Following a month when it slashed online equity trade commissions and its new family of exchange-traded funds hit the ground running, Charles Schwab Corp. began to reap the benefits of its new initiatives in January as it attracted a slew of new assets and daily average trades rose.

Client daily average trades rose 8% from a year earlier and 23% from a month earlier to 354,700, according to Schwab’s [SCHW] monthly market activity report, which it released Friday. Net new assets brought to the company by new and existing clients totaled $6 billion in January.

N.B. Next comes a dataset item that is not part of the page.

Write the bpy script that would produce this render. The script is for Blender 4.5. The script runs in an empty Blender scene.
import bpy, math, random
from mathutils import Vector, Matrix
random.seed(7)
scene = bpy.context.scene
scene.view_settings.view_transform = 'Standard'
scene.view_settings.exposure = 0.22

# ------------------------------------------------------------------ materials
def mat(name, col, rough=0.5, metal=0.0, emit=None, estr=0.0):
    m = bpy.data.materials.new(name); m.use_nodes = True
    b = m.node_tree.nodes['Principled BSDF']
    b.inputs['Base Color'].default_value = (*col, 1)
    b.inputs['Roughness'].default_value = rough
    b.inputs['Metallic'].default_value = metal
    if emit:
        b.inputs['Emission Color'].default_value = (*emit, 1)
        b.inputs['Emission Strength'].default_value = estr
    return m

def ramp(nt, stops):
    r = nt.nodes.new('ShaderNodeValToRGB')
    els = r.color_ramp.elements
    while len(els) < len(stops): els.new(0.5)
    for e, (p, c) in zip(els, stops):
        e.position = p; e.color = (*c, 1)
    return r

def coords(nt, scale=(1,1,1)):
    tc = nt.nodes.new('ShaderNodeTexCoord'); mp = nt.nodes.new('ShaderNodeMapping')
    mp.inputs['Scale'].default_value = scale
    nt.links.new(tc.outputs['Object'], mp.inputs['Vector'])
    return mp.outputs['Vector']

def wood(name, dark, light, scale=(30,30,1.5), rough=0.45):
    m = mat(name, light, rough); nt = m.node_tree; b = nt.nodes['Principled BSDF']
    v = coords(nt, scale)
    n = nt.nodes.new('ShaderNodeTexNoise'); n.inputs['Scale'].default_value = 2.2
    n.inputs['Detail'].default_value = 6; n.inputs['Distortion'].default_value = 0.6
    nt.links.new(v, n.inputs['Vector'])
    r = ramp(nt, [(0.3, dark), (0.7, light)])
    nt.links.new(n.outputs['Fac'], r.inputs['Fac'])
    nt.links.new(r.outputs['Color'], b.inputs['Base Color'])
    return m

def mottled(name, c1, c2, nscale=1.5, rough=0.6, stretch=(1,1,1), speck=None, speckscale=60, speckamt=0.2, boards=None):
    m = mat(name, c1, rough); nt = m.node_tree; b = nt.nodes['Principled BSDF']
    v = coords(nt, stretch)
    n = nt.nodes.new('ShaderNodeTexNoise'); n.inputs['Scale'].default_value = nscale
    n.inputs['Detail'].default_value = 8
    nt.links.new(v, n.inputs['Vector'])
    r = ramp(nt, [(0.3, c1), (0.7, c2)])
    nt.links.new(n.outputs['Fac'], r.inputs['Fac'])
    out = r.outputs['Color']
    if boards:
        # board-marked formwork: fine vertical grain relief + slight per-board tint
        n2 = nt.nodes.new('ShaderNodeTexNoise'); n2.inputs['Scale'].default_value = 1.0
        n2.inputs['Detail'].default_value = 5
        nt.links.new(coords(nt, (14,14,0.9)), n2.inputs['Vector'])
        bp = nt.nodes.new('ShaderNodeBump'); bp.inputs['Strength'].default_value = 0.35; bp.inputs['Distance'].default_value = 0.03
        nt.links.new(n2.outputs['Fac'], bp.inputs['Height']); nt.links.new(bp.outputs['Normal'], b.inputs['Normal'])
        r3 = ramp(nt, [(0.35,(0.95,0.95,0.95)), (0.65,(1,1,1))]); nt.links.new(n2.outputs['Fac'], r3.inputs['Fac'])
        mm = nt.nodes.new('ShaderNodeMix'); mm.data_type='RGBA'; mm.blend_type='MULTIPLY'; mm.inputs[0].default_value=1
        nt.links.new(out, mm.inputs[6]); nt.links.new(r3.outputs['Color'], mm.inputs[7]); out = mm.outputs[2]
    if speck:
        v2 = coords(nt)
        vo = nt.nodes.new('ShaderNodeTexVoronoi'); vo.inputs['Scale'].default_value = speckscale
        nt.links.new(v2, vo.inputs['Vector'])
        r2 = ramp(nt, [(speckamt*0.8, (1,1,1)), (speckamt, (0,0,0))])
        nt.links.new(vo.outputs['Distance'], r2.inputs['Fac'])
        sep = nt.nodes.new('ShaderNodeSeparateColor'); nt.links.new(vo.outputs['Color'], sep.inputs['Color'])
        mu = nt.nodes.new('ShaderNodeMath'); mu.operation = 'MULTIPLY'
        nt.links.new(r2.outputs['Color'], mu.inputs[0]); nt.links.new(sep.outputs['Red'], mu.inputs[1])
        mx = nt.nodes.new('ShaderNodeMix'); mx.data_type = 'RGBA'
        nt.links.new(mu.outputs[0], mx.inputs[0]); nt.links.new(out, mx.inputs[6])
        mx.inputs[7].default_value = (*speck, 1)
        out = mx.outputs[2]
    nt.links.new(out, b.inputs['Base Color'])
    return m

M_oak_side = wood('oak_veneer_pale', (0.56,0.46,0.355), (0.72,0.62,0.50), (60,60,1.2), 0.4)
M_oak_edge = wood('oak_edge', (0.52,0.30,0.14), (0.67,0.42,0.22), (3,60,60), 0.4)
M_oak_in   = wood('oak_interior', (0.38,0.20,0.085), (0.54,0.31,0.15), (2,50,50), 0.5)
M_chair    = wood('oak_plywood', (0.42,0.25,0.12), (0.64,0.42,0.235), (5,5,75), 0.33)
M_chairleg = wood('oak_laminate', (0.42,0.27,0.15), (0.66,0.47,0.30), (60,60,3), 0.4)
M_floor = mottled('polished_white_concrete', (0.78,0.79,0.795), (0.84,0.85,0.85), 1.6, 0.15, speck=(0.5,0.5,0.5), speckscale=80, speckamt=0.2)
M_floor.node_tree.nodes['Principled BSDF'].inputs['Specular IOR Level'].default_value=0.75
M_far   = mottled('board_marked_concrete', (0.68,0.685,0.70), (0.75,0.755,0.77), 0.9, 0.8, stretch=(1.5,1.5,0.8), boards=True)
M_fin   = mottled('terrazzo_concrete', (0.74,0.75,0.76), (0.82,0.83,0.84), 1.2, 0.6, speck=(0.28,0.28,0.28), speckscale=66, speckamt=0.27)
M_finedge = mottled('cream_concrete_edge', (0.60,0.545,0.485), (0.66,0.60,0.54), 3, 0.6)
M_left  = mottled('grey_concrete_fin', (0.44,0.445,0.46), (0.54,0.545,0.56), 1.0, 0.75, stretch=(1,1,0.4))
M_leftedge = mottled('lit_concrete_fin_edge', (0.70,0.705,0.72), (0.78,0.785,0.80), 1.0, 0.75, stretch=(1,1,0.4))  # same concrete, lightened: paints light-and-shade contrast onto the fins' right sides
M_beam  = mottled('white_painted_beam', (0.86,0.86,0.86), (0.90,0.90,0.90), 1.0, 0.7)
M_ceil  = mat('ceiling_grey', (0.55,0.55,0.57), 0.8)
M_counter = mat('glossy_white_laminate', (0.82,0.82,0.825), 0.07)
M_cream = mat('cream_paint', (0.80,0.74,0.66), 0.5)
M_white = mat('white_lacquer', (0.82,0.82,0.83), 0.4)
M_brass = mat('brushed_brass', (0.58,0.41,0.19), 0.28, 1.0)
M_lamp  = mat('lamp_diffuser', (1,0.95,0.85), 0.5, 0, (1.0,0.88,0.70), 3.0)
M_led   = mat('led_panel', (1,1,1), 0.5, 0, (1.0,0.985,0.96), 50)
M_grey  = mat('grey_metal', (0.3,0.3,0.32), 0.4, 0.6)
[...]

Total client assets rose 27% from a year earlier to $1.401 trillion, but because of difficult market conditions, were down 2% from December.

Matt Snowling of FBR Capital Markets wrote in a research note that Schwab’s increase in daily average trading is “largely in line with expectations but positive nonetheless.” He wrote that trading this month is up another 4% to 5%.

Other analysts said Schwab’s decision to cut commission fees is already paying dividends. Effective Jan. 19, the San Francisco-based investment management company’s retail investors began to $8.95 per online trade in stocks or non-Schwab exchange traded funds.

Snowling wrote that net new client assets were less than anticipated “even after adjusting for $1 billion of net outflows related to retirement plan services clients. The 5% annualized organic growth rate remains strong on an absolute basis, although we note that there is nothing in the data to suggest any dramatic impact from the company's commission cuts. We continue to believe that this latest round of price cuts was driven by client retention goals rather than an attempt to grab market share.”

Schwab’s proprietary ETFs, which the company launched in November, feature commission-free online trading through Schwab accounts. Previously, investors with less than $1 million in household assets at Schwab or those that trade fewer than 120 times annually paid $12.95 per trade plus charges for trades larger than 1,000 shares.

Schwab’s exchange-traded funds have already attracted $570 million of assets, according to Greg Gable, a company spokesman.

Despite the early success of these products and the “great reception” the company has received from its new online pricing, he said it is difficult to break out how these moves impacted Schwab’s results in January.

After Schwab's move, Fidelity Investments followed suit by announcing it planned to cut commissions to $7.95 per trade as of March 15. Currently, Fidelity charges investors with more than $1 million in trades $8.00, plus one cent a share for every share over 3,000 shares. For investors with less than $1 million, it charges $17.95 for trades, plus $0.015 per share for every share over 1,000.

Schwab has 300 offices and 7.7 million client brokerage accounts, 1.5 million corporate retirement plan participants, 739,000 banking accounts, and $1.4 trillion in client assets under management as of Jan. 31.

In January, Schwab unseated Fidelity as the top distributor of mutual funds, according to a survey by Cogent Research.

Snowling said that though Schwab continues to gather client assets at a 5% to 7% annualized rate, “the cost of that growth is rising as the company invests in advertising and price cuts to maintain that growth.”